Jonah:そうだな……自分が大好きなことに心底打ち込んでる時、だと思うよ。「誰かに影響を与えられるだろうか?」なんて心配は一切せず、純粋に楽しみだけのために何かをやってる時、っていうのかな。そういう時こそ一番インスピレーションをみんなに与えられてる気がする。僕自身、音楽に限らず自分のやってることに情熱を燃やしてる人を見ると、「俺も自分のやってることに情熱を燃やさなきゃ」って気づかせられるしね。

たとえば今、アメリカのシーンではエモが大人気で、あなたはエモの元祖のようにも言われていますが、それについてはどう感じていますか?
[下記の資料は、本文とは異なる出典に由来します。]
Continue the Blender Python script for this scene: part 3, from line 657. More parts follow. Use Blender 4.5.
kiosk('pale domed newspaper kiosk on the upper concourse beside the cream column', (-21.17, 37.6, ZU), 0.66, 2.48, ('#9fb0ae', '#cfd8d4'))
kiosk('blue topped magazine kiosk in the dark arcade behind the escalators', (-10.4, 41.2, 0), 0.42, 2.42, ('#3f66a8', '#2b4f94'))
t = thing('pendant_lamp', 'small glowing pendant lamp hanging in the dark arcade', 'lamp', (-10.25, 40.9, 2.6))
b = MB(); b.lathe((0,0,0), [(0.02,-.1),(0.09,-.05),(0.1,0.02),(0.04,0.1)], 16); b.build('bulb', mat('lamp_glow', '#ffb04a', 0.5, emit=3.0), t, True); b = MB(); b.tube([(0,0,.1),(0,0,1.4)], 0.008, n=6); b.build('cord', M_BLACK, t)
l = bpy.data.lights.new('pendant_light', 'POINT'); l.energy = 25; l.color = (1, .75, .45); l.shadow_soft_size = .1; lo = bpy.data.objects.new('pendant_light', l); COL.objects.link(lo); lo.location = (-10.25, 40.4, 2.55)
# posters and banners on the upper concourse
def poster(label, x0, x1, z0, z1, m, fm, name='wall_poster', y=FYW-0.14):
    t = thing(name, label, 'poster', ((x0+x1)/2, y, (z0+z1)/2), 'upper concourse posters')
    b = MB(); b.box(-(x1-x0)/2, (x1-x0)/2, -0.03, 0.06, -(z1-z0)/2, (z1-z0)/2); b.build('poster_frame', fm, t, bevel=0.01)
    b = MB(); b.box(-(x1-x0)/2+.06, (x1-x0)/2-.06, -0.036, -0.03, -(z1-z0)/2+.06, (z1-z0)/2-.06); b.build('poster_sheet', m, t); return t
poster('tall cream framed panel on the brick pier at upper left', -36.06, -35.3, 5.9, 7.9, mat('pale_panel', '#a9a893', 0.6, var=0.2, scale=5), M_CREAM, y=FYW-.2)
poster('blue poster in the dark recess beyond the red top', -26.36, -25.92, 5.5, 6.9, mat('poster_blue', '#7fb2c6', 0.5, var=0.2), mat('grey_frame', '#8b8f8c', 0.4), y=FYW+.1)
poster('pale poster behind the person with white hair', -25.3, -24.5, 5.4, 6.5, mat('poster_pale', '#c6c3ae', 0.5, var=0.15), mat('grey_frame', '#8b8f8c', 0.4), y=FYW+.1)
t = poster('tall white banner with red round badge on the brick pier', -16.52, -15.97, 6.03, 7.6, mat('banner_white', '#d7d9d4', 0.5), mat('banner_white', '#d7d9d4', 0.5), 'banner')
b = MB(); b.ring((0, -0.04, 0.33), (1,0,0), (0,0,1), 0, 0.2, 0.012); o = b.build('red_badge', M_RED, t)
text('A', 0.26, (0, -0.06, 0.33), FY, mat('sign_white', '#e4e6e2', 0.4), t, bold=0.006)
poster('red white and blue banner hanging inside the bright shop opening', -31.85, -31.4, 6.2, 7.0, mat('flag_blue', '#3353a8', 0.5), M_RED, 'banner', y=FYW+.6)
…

Jonah:今の“影響を与える”云々の話に戻ると思うんだけど、Farが作った音楽に似てるバンドだとか、サニー・デイ・リアル・エステイトが作った音楽に似てるバンドとか、フガジが作った音楽に似てるバンドとか、そういうバンドって…………というか、僕が何かの“元祖”なんだとしたら、それ自体は名誉なことだし嬉しいけど、でも自分と似たようなサウンドのバンドには、僕はあまり興味が持てないんだよね。大事なのは、その時に何が人気があるかとかに関係なく、自分が大好きなことをやるってことで、だから、むしろ僕がやってきた音楽とは似ても似つかないバンドにこそ影響を与えたいと思うし、自分たちにしか出せない音を鳴らしてほしいと思うんだ。「このバンド、ジョナが10年前にやってた音に似てない?」と言われても、正直嬉しくないんだよね。そういうバンドより、僕とはまるで違う聴いたこともないような音楽を作ってるバンドから「あなたの音楽が好きだ」って言われる方が、ずっといい。レッド・ツェッペリンに自分をなぞらえるつもりはないけど、彼らはいい例だと思うよ。というのも、レッド・ツェッペリンは、ホワイトスネイクが自分たちに似てても何とも思わないだろうけど、ジェーンズ・アディクションやパール・ジャムが自分たちを素晴らしいバンドだと思ってるって聞いたら、やっぱり喜ぶと思うんだよね。だって、それってつまり、そういうバンドにまで影響がちゃんと行き渡って、“自分たちのやりたいことをやろう”という気持ちにさせたってことを意味してるからさ。僕もそんなふうに誰かをインスパイアできたら幸せだし、その結果、自分たちにしかできないことをやるバンドがもっと増えてくれたらと思ってる。人気があるからというだけで、作りたくもないものを作って大勢に溶け込もうとしたりしてほしくないんだ。だから、僕“みたいな”音楽をやろうとしてる連中には興味ないよ。僕が歩んできたのと同じ道を歩んでる連中――つまり、とにかく音楽に惚れ込んで、音楽を通して自分が何者かを知る作業に没頭してる連中――に、興味があるんだ。